A – A “C” corporation pays income tax on its
income. Dividends paid by a “C” corporation are subject
to income tax at the stockholder level – therefore earnings
are taxed twice. An “S” corporation does not pay income
tax. Instead, the stockholders of the corporation pay the tax on
their prorated share of the company’s income. The company’s
income is then taxed at individual tax rates. An advantage of an “S” corporation
is that there is no double taxation of dividends. Another entity
that is used frequently is a Limited Liability Company (LLC). Like
an “S” corporation, a LLC does not pay income tax and
the owners pay tax on their prorated share of income.

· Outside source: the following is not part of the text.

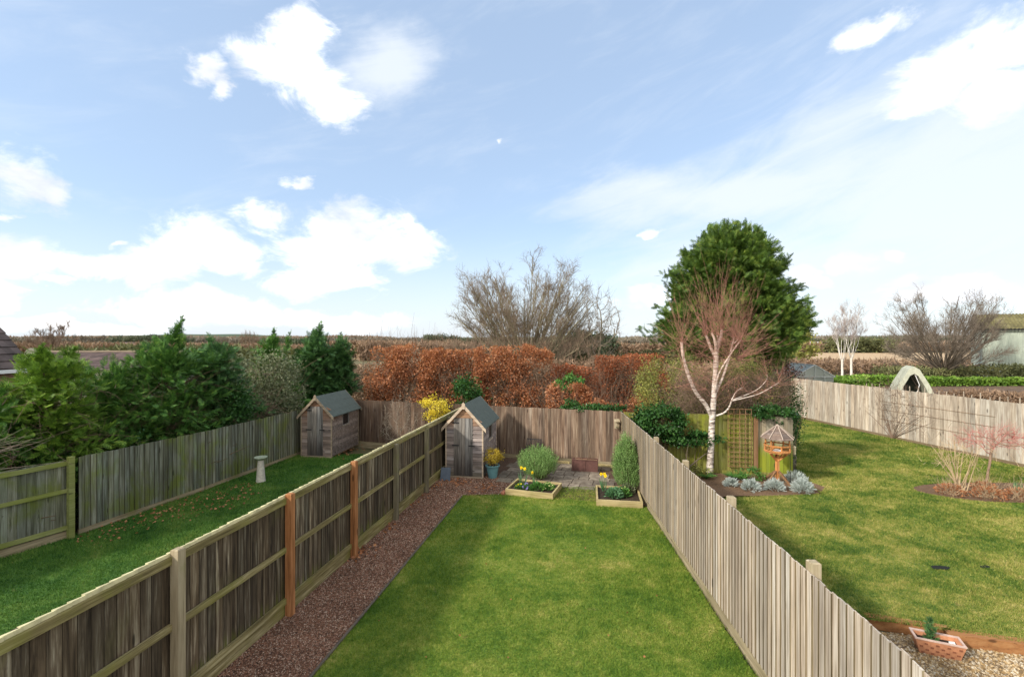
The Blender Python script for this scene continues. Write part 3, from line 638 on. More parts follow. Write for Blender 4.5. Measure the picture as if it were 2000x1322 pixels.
# ------------------------------------------------------------------ sheds
def shed(label, loc, rz, w, d, ze, zr, wall, trim, door_x=(-.32,.26), win=(.75,1.25,.98,1.44), trimlabel=None, slope_end=.1):
    T = thing('shed', label, 'shed', loc, rz); half = w/2+.11; sl = (zr-ze)/half; bh = .115; tk = .022
    zroof = lambda x: zr-.035-sl*abs(x)
    # cladding
    m = MB(); z = .06
    while z < zr-.1:
        z1 = min(z+bh, zr-.06)
        for (yf, sg) in ((0,-1),(d,1)):
            xa = min(w/2, (zr-.035-z)/sl); xb = min(w/2, max(.0,(zr-.035-z1)/sl))
            segs = [(-1,1)]
            if sg < 0 and z < 1.75: segs = [(-w/2, door_x[0]), (door_x[1], w/2)]
            else: segs = [(-xa, xa)]
            for a, b in segs:
                a2, b2 = max(a,-xb), min(b,xb)
                if sg < 0 and z < 1.75:
                    if a < 0 and a2 > b: a2 = b
                    if b > 0 and b2 < a: b2 = a
                y0 = yf+sg*tk*1.5; y1 = yf+sg*tk*.6; yi = yf-sg*.01
                m.hexa([(a,y0,z),(b,y0,z),(b,yi,z),(a,yi,z),(a2,y1,z1+.004),(b2,y1,z1+.004),(b2,yi,z1+.004),(a2,yi,z1+.004)])
        if z1 < zroof(w/2)-.02 or z < zroof(w/2)-.03:
            zz1 = min(z1, zroof(w/2))
            for sg in (-1, 1):
                x0 = sg*(w/2+tk*1.5); x1 = sg*(w/2+tk*.6); xi = sg*(w/2-.01)
                segs = [(0.002,d-.002)]
                if sg > 0 and z1 > win[2] and z < win[3]: segs = [(.002,win[0]),(win[1],d-.002)]
                for a, b in segs: m.hexa([(xi,a,z),(x0,a,z),(x0,b,z),(xi,b,z),(xi,a,zz1+.004),(x1,a,zz1+.004),(x1,b,zz1+.004),(xi,b,zz1+.004)])
        z += bh
    m.build('wall', wall, T)
    m = MB()
    for sx in (-1,1):
        for yy in (-.012, d+.012): m.box(sx*(w/2)-.02+sx*.012, sx*(w/2)+.02+sx*.012, yy-.018, yy+.018, .03, zroof(w/2+.02)-.01)
    m.each('corner_trim', trim, T)
    MB().box(-w/2+.02,w/2-.02,.03,d-.03,.0,.05).build('floor', W_TRIM2, T)
    m = MB()
    for yy in (0.0, d): m.box(-w/2-.02, w/2+.02, yy-.05, yy+.03, .0, .055)
    m.each('base_bearer', W_TRIM2, T)
    # door of vertical planks
    m = MB(); nb = 5; dw = (door_x[1]-door_x[0])/nb
    for i in range(nb):
        a = door_x[0]+i*dw; ht = min(1.78, zroof(abs(a)+dw/2 if a > 0 else abs(a))-.06); m.box(a+.003, a+dw-.003, -.032-random.uniform(0,.004), -.004, .07, ht)
    D = m.build('door', W_DOOR, T)
    m = MB()
    for zh in (.95,1.62): m.box(door_x[0]-.05, door_x[0]+.16, -.045, -.034, zh, zh+.035)
    m.each('hinge', DARK, D)
    m = MB(); m.box(door_x[1]-.12, door_x[1]+.06, -.05, -.036, .95, .98); m.tubes([[(door_x[1]-.03,-.045,1.05),(door_x[1]-.03,-.075,1.07),(door_x[1]-.03,-.075,1.13),(door_x[1]-.03,-.045,1.15)]], [.007]*4, 6); m.build('handle', DARK, D)
    # roof, felted slabs
    m = MB(); oh = .09
    for sg in (-1,1):
        a = (0,zr); b = (sg*half,ze); nn = np.array([sg*sl,1.])/math.hypot(sl,1)*.028
        ys = (-oh, d+oh)
        v = []
        for yy in ys: v += [(a[0],yy,a[1]-.028), (b[0],yy,b[1]-.028), (b[0]+nn[0]*0,yy,b[1]), (a[0],yy,a[1])]
        m.add(v, [(0,1,2,3),(7,6,5,4),(0,4,5,1),(1,5,6,2),(2,6,7,3),(3,7,4,0)])
        # rolled felt laps
        for q in (.36,.70):
            xx = sg*half*q; z_ = zr-sl*abs(xx); m.hexa([(xx,-oh-.002,z_+.001),(xx+sg*.03,-oh-.002,z_-sl*.03+.001),(xx+sg*.03,d+oh+.002,z_-sl*.03+.001),(xx,d+oh+.002,z_+.001),(xx,-oh-.002,z_+.005),(xx+sg*.03,-oh-.002,z_-sl*.03+.005),(xx+sg*.03,d+oh+.002,z_-sl*.03+.005),(xx,d+oh+.002,z_+.005)])
    m.build('roof', FELT, T)
    for sg in (-1,1):
        for yy in (-oh-.022, d+oh+.002):
            p = [(0,zr-.0),(sg*(half+.02),ze-sl*.02),(sg*(half+.02),ze-sl*.02-.10),(0,zr-.12)]
            v = [(x,yy,z) for x,z in p]+[(x,yy+.02,z) for x,z in p]
            MB().add(v, [(0,1,2,3),(7,6,5,4),(0,4,5,1),(1,5,6,2),(2,6,7,3),(3,7,4,0)]).build('bargeboard', trim, T)
    m = MB(); m.add([(-.045,-oh-.036,zr-.15),(.045,-oh-.036,zr-.15),(.05,-oh-.036,zr+.0),(0,-oh-.036,zr+.06),(-.05,-oh-.036,zr+.0),(-.045,-oh-.0225,zr-.15),(.045,-oh-.0225,zr-.15),(.05,-oh-.0225,zr+.0),(0,-oh-.0225,zr+.06),(-.05,-oh-.0225,zr+.0)], [(0,1,2,3,4),(9,8,7,6,5)])
    m.add([(-.045,-oh-.036,zr-.15),(.045,-oh-.036,zr-.15),(.05,-oh-.036,zr+.0),(0,-oh-.036,zr+.06),(-.05,-oh-.036,zr+.0),(-.045,-oh-.0225,zr-.15),(.045,-oh-.0225,zr-.15),(.05,-oh-.0225,zr+.0),(0,-oh-.0225,zr+.06),(-.05,-oh-.0225,zr+.0)], [(0,5,6,1),(1,6,7,2),(2,7,8,3),(3,8,9,4),(4,9,5,0)])
    m.build('finial', trim, T)
    # window
    y0,y1,z0,z1 = win; X = w/2; m = MB(); f = .035
    m.box(X-.01,X+.03,y0,y0+f,z0,z1); m.box(X-.01,X+.03,y1-f,y1,z0,z1); m.box(X-.01,X+.028,y0+f,y1-f,z0,z0+f); m.box(X-.01,X+.028,y0+f,y1-f,z1-f,z1)
    Wn = m.build('window', W_DOOR, T); m = MB(); m.box(X,X+.006,y0+f,y1-f,z0+f,z1-f); m.build('pane', PANE, Wn)
    MB().box(X-.005,X+.05,y0-.03,y1+.03,z0-.022,z0-.001).build('window_sill', trim, Wn)
    return T
shed('small grey timber shed with pale bargeboards at the end of the red gravel', (-1.42,14.42,0), R(-10), 1.10, 1.9, 1.50, 2.21, W_SHED, W_TRIM)
shed('brown timber shed standing on the left neighbour lawn', (-6.83,16.9,0), R(-8), 1.10, 2.0, 1.45, 2.14, W_SHED2, W_TRIM2, door_x=(-.33,.25))

# ------------------------------------------------------------------ raised beds and their plants
def bed(label, c, rz, w, d, h=.16, sides=(1,1,1,1)):
    T = thing('raised_bed', label, 'raised bed', (c[0],c[1],0), rz, 'timber raised beds'); t = .045
    if sides[0]: MB().box(-w/2,w/2,-d/2,-d/2+t,0,h).build('board', W_BED, T)
    if sides[1]: MB().box(-w/2,w/2,d/2-t,d/2,0,h).build('board', W_BED, T)
    MB().box(-w/2,-w/2+t,-d/2+t+.001,d/2-t-.001,0,h-.003).build('board', W_BED, T)
    MB().box(w/2-t,w/2,-d/2+t+.001,d/2-t-.001,0,h-.003).build('board', W_BED, T)
    m = MB(); nx = 20; xs = np.linspace(-w/2+t-.01, w/2-t+.01, nx); ys = np.linspace(-d/2+t-.01, d/2-t+.01, nx); Xg, Yg = np.meshgrid(xs, ys)
    V = np.stack([Xg.ravel(), Yg.ravel(), h-.05+rng.normal(size=nx*nx)*.008], 1); i, j = np.meshgrid(np.arange(nx-1), np.arange(nx-1)); b = (i*nx+j).ravel()
    m.add(V, np.stack([b,b+1,b+nx+1,b+nx],1)); m.build('soil', SOIL, T, smooth=True); return T
bed('raised timber bed with pansies and daffodils beside the gravel', (.60,13.12), R(-19), 1.30, 1.02)
bed('raised timber bed against the pale right fence', (2.74,12.50), R(-9), 1.12, 1.22)
def daffodil(label, x, y, z, n=3, h=.32, heads=2, group='daffodils'):
    T = thing('daffodil', label, 'flower', (x,y,z), 0, group); m = MB(); k = n*7
    a = rng.uniform(0,6.28,k); P = np.stack([np.cos(a)*.04,np.sin(a)*.04,0*a],1); D = np.stack([np.cos(a)*.25,np.sin(a)*.25,np.ones(k)],1)
    X,Y,Z = frames(D); s = h*rng.uniform(.5,.95,k); m.scatter(*LEAF, P, X, Y, Z, np.stack([s, s*0+.045, s],1)); m.build('leaf_blade', L_DAFFL, T)
    st = MB(); fl = MB()
    for i in range(heads):
        e = np.array([random.uniform(-.07,.07), random.uniform(-.06,.04), h*random.uniform(.95,1.25)]); st.tubes([[(0,0,0), e*np.array([.6,.6,.6]), e]], [.005,.004,.004], 5)
        aa = np.linspace(0,2*np.pi,6,endpoint=False); dirv = unit(np.array([-.5+random.uniform(-.3,.3),-.8,.15])[None])[0]; u = np.cross(dirv,[0,0,1.]); u /= np.linalg.norm(u); v = np.cross(u,dirv)
        Dp = unit(np.cos(aa)[:,None]*u+np.sin(aa)[:,None]*v+.15*dirv); fl.scatter(*LEAF, np.repeat(e[None],6,0), Dp, np.cross(Dp,dirv), np.repeat(dirv[None],6,0), np.stack([np.full(6,.05),np.full(6,.07),np.full(6,.05)],1))
        fl.tubes([[e, e+dirv*.02, e+dirv*.035]], [.012,.016,.021], 8)
    if st.v: st.each('stem', L_GRN, T); fl.build('flower_head', L_DAFF, T)
    return T
daffodil('tall pair of yellow daffodils rising at the left raised bed', .30,13.2,.12,2,.46,2)
daffodil('single yellow daffodil in the middle of the left raised bed', .62,13.25,.12,2,.30,1)
daffodil('large yellow daffodil at the corner of the right raised bed', 2.42,12.75,.12,3,.42,3)
def mound(name, label, x, y, z, r, h, lm, fm=None, n=300, size=.05, nf=30, fs=.03, group=None, cat='plant', tpl=LEAF):
    T = thing(name, label, cat, (x,y,z), 0, group); m = MB(); P = ell(n,(0,0,.0),(r,r,h),0,.3); leaves(m, P, size, tpl, unit(P+np.array([0,0,.08])+rng.normal(size=P.shape)*.05)); m.build('foliage', lm, T)
    if fm:
        m = MB(); P = ell(nf,(0,0,.01),(r*.95,r*.95,h*1.12),.15,.95); a = np.linspace(0,2*np.pi,5,endpoint=False)
        for p in P:
            X = np.stack([np.cos(a),np.sin(a),.2+0*a],1); X = unit(X@np.array([[1,0,0],[0,1,.4],[0,-.4,1]])); Y = unit(np.cross([0,0,1.],X)); m.scatter(*LEAF, np.repeat(p[None],5,0), X, Y, np.cross(X,Y), np.stack([np.full(5,fs),np.full(5,fs*1.5),np.full(5,fs)],1))
        m.each('flower_head', fm, T)
    return T
mound('pansy','yellow pansy at the left end of the left raised bed', .20,13.02,.11,.12,.12,L_GRN,L_DAFF,260,.05,9,.032,'bedding plants')
mound('pansy','violet blue pansy beside the daffodil stems', .38,12.92,.11,.11,.15,L_GRN,L_VIOL,160,.045,26,.03,'bedding plants')
mound('bedding_plant','leafy green clump in the middle of the left raised bed', .68,12.95,.11,.20,.16,L_GRN,None,420,.06,group='bedding plants')
mound('primrose','cream primrose clump in the right half of the left raised bed', .98,12.98,.11,.17,.13,L_GRN,L_CREAM,300,.06,34,.028,'bedding plants')
mound('bedding_plant','blue green leafy clump at the front of the right raised bed', 2.62,12.35,.11,.20,.20,L_DAFFL,None,420,.08,group='bedding plants')
mound('bedding_plant','low plant with tiny white flowers in the right raised bed', 2.86,12.45,.11,.20,.20,L_GRN,L_CREAM,420,.05,9,.02,'bedding plants')
mound('bedding_plant','bushy grey green plant at the fence end of the right raised bed', 3.03,12.72,.11,.20,.22,L_GREY,None,520,.05,group='bedding plants')
def rosemary(label, c, rad, h, n, seed, leany=(0,0), narrow=False):
    T = thing('rosemary_bush', label, 'shrub', (c[0],c[1],0), 0, 'rosemary bushes'); g = np.random.default_rng(seed)
    a = g.uniform(0,6.28,n); q = np.sqrt(g.uniform(0,1,n)); zz = g.uniform(.25,.97,n); base = np.stack([np.cos(a)*q*rad, np.sin(a)*q*rad, zz*h*(1-.35*q**2)], 1)
    if narrow: base[:,0] *= .55+.5*np.sin(np.clip(zz,0,1)*3.0); base[:,0] += leany[0]*zz; base[:,1] += leany[1]*zz
    else:
        shr = np.clip(zz/.55, .35, 1)[:,None]; base[:,:2] *= shr
    D = np.stack([np.cos(a)*q*.55, np.sin(a)*q*.55, np.ones(n)],1)+g.normal(size=(n,3))*.16
    X,Y,Z = frames(D); m = MB(); L = g.uniform(.16,.32,n); m.scatter(*NEEDLE, base-unit(D)*L[:,None]*.6, X,Y,Z, np.stack([L,L*.9,L*.9],1)); m.build('foliage', L_ROSE, T)
    m = MB(); k = 26; e = base[g.choice(n,k)]; s = np.zeros((k,3)); s[:,:2] = e[:,:2]*.15; m.tubes(np.stack([s,(s+e)/2+[0,0,-.04],e],1),[.014,.009,.004],4); m.build('stem', BARK, T); return T
rosemary('round rosemary bush behind the left raised bed', (.77,14.35), .60, 1.0, 1700, 4)
rosemary('tall narrow rosemary bush leaning on the pale right fence', (3.20,12.95), .40, 1.62, 2200, 5, (-.12,.25), True)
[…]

A LLC is
taxed like a partnership which can have other advantages.
Q – How do the new “bonus” depreciation
rules work?
A – 30% bonus depreciation can be used for personal property
purchased between September 11, 2001 and May 5, 2003. 50% bonus
depreciation can be used for property purchased after May 5, 2003
through December 31, 2004. For example, a company purchased a computer
on August 1, 2003 for $50,000. It would qualify for 50% bonus depreciation
plus normal depreciation (5 years for computers). First year depreciation
would be $30,000 ($50,000 x 50% plus $25,000 / 5). A company can
also elect not to take bonus depreciation.
Q – What tax credits are available to manufacturers
in Kansas?
A - There are 10 different federal and Kansas tax credits available
to manufacturers in the state. The tax credits fall into basic
categories such as credits for research and development, credits
for increasing employment, credits for training employees and credits
for investing in property, plant and equipment in Kansas. Tax credits
are generally claimed on a company’s year end tax return.